Soweit die Untergerichte die vorläufige Fürsorgeerziehung anordneten, liegt ein Beschwerdegrund nach § 16 AußStrG nicht vor. Die Bekämpfung der untergerichtlichen Tatsachenfeststellungen durch die Rechtsmittelwerberin ist unzulässig. Auch die wegen Nichtvernehmung eines Facharztes behauptete Mangelhaftigkeit kann mit einem außerordentlichen Revisionsrekurs nicht mit Erfolg geltend gemacht werden. Eine offenbare Gesetz- oder Aktenwidrigkeit und eine Nichtigkeit des angefochtenen Beschlusses sind in Ansehung der Entscheidung über die vorläufige Fürsorgeerziehung nicht feststellbar. Die Untergerichte haben ihre Entscheidungen rechtlich nach den in Frage kommenden Rechtsvorschriften und hinsichtlich der Anordnung der vorläufigen Fürsorgeerziehung auch im Rahmen derselben begründet. Dem Revisionsrekurs war daher in diesem Punkte ein Erfolg zu versagen.
Hingegen war dem Revisionsrekurs Folge zu geben, soweit durch die untergerichtlichen Beschlüsse die Unterbringung der Mj. in einem Fürsorgeerziehungsheim angeordnet und weiter die Bezirkshauptmannschaft Jennersdorf angewiesen wurde, die Minderjährige der Mutter Margarethe B***** sofort abzunehmen und in ein Fürsorgeheim zu überstellen. Dem Gericht obliegt gemäß den §§ 29 ff JWG lediglich die Anordnung der Fürsorgeerziehung und der vorläufigen Fürsorgeerziehung. Zur Durchführung der Fürsorgeerziehung einschließlich der vorläufigen Fürsorgeerziehung ist die Landesregierung berufen, die auch die Art der Fürsorgeerziehung bestimmt (§ 11 Abs 1 JWG).

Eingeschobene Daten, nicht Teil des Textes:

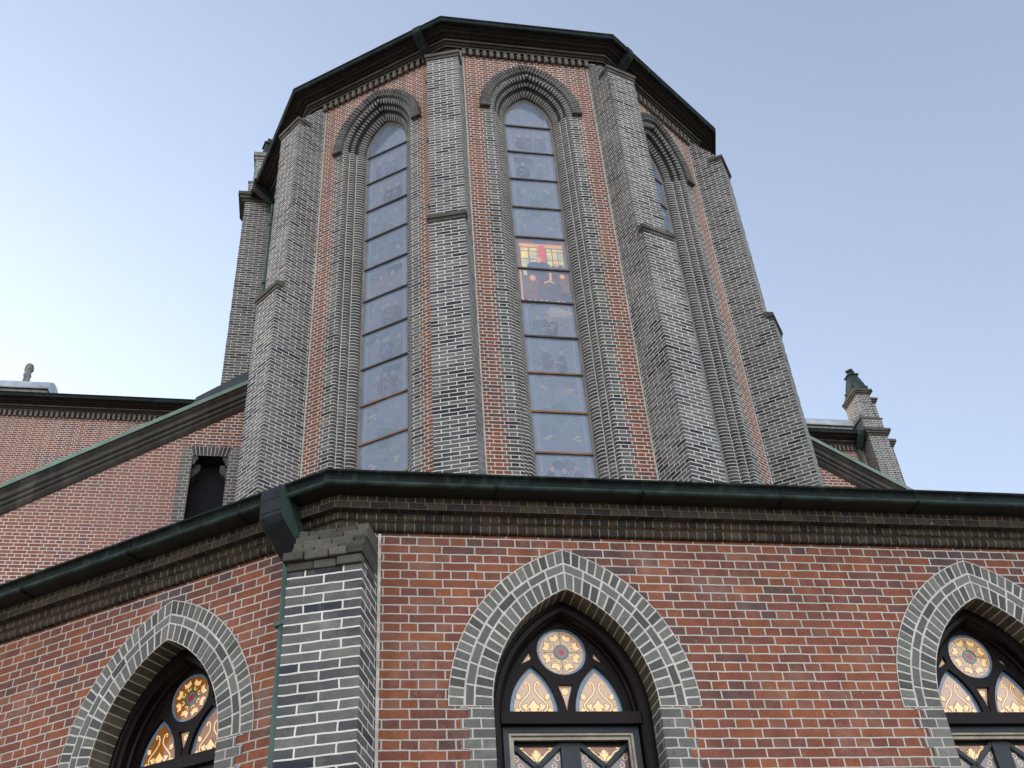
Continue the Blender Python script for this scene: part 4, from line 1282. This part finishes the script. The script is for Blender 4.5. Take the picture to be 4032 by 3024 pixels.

Es handelt sich hiebei um eine Angelegenheit der Jugendfürsorge, also des öffentlichen Rechts (Erl Bem zur Regierungsvorlage des Jugendwohlfahrtsgesetzes: 140 der Beilagen zu den sten Protokollen des Nationalrates VII. GP). Das auf den vorliegenden Rechtsfall anzuwendende burgenländische Jugendwohlfahrtsgesetz vom 16. 11. 1957, LGBl Nr 2/1958 enthält in den §§ 2 Abs 2 und 28 Abs 1 die entsprechenden Bestimmungen. Die Anordnung von Vollzugsmaßnahmen zur Fürsorgeerziehung oder vorläufigen Fürsorgeerziehung durch das Gericht ist daher unzulässig. Erfolgt sie dennoch, dann liegt eine Nichtigkeit vor. Der Oberste Gerichtshof hatte gemäß § 16 AußStrG die allgemeinen Ausführungen der Rechtsmittelwerberin zu der von ihr behaupteten Gesetzwidrigkeit des angefochtenen Beschlusses, die sich auch gegen die Unterbringung der Minderjährigen in einem Fürsorgeerziehungsheim wenden, im Hinblick auf diese Nichtigkeit zu berücksichtigen.
Dem Revisionsrekurs war daher in Ansehung der angeordneten Vollzugsmaßnahmen teilweise Folge zu geben.